## [Information supplied]
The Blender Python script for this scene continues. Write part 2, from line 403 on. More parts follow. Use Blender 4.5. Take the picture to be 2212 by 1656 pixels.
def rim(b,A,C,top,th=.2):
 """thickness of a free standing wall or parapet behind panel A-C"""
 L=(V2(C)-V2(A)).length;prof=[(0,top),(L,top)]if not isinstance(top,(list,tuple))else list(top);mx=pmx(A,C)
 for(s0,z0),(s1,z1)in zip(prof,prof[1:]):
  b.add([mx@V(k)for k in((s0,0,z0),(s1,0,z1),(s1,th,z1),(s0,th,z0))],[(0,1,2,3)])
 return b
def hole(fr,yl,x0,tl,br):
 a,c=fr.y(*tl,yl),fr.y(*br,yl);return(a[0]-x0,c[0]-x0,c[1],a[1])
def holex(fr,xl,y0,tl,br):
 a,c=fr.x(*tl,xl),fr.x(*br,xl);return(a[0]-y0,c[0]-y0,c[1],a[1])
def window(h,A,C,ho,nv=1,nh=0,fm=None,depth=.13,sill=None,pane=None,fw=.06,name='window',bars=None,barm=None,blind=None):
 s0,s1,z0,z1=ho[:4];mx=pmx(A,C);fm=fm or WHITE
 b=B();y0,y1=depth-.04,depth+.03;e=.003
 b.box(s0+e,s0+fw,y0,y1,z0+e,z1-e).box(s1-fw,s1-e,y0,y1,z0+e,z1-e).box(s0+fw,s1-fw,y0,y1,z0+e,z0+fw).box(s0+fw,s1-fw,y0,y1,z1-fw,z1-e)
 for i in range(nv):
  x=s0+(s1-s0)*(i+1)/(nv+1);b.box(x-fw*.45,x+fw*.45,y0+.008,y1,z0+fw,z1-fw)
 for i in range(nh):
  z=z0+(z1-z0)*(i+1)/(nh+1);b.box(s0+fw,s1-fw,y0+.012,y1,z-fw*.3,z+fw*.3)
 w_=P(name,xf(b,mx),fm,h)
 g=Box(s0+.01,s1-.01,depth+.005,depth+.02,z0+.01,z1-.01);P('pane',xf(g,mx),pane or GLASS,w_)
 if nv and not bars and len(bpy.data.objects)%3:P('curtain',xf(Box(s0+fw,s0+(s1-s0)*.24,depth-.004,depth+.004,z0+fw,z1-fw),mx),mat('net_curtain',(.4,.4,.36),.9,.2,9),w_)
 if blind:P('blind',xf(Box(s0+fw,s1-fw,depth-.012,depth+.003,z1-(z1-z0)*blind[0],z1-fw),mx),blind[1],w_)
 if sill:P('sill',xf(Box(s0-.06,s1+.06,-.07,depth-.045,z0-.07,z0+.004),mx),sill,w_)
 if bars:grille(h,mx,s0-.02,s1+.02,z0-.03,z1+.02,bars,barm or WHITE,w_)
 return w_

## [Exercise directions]
Repeat the material above in full, quoting it exactly.

## [Full answer]
The Blender Python script for this scene continues. Write part 2, from line 403 on. More parts follow. Use Blender 4.5. Take the picture to be 2212 by 1656 pixels.
def rim(b,A,C,top,th=.2):
 """thickness of a free standing wall or parapet behind panel A-C"""
 L=(V2(C)-V2(A)).length;prof=[(0,top),(L,top)]if not isinstance(top,(list,tuple))else list(top);mx=pmx(A,C)
 for(s0,z0),(s1,z1)in zip(prof,prof[1:]):
  b.add([mx@V(k)for k in((s0,0,z0),(s1,0,z1),(s1,th,z1),(s0,th,z0))],[(0,1,2,3)])
 return b
def hole(fr,yl,x0,tl,br):
 a,c=fr.y(*tl,yl),fr.y(*br,yl);return(a[0]-x0,c[0]-x0,c[1],a[1])
def holex(fr,xl,y0,tl,br):
 a,c=fr.x(*tl,xl),fr.x(*br,xl);return(a[0]-y0,c[0]-y0,c[1],a[1])
def window(h,A,C,ho,nv=1,nh=0,fm=None,depth=.13,sill=None,pane=None,fw=.06,name='window',bars=None,barm=None,blind=None):
 s0,s1,z0,z1=ho[:4];mx=pmx(A,C);fm=fm or WHITE
 b=B();y0,y1=depth-.04,depth+.03;e=.003
 b.box(s0+e,s0+fw,y0,y1,z0+e,z1-e).box(s1-fw,s1-e,y0,y1,z0+e,z1-e).box(s0+fw,s1-fw,y0,y1,z0+e,z0+fw).box(s0+fw,s1-fw,y0,y1,z1-fw,z1-e)
 for i in range(nv):
  x=s0+(s1-s0)*(i+1)/(nv+1);b.box(x-fw*.45,x+fw*.45,y0+.008,y1,z0+fw,z1-fw)
 for i in range(nh):
  z=z0+(z1-z0)*(i+1)/(nh+1);b.box(s0+fw,s1-fw,y0+.012,y1,z-fw*.3,z+fw*.3)
 w_=P(name,xf(b,mx),fm,h)
 g=Box(s0+.01,s1-.01,depth+.005,depth+.02,z0+.01,z1-.01);P('pane',xf(g,mx),pane or GLASS,w_)
 if nv and not bars and len(bpy.data.objects)%3:P('curtain',xf(Box(s0+fw,s0+(s1-s0)*.24,depth-.004,depth+.004,z0+fw,z1-fw),mx),mat('net_curtain',(.4,.4,.36),.9,.2,9),w_)
 if blind:P('blind',xf(Box(s0+fw,s1-fw,depth-.012,depth+.003,z1-(z1-z0)*blind[0],z1-fw),mx),blind[1],w_)
 if sill:P('sill',xf(Box(s0-.06,s1+.06,-.07,depth-.045,z0-.07,z0+.004),mx),sill,w_)
 if bars:grille(h,mx,s0-.02,s1+.02,z0-.03,z1+.02,bars,barm or WHITE,w_)
 return w_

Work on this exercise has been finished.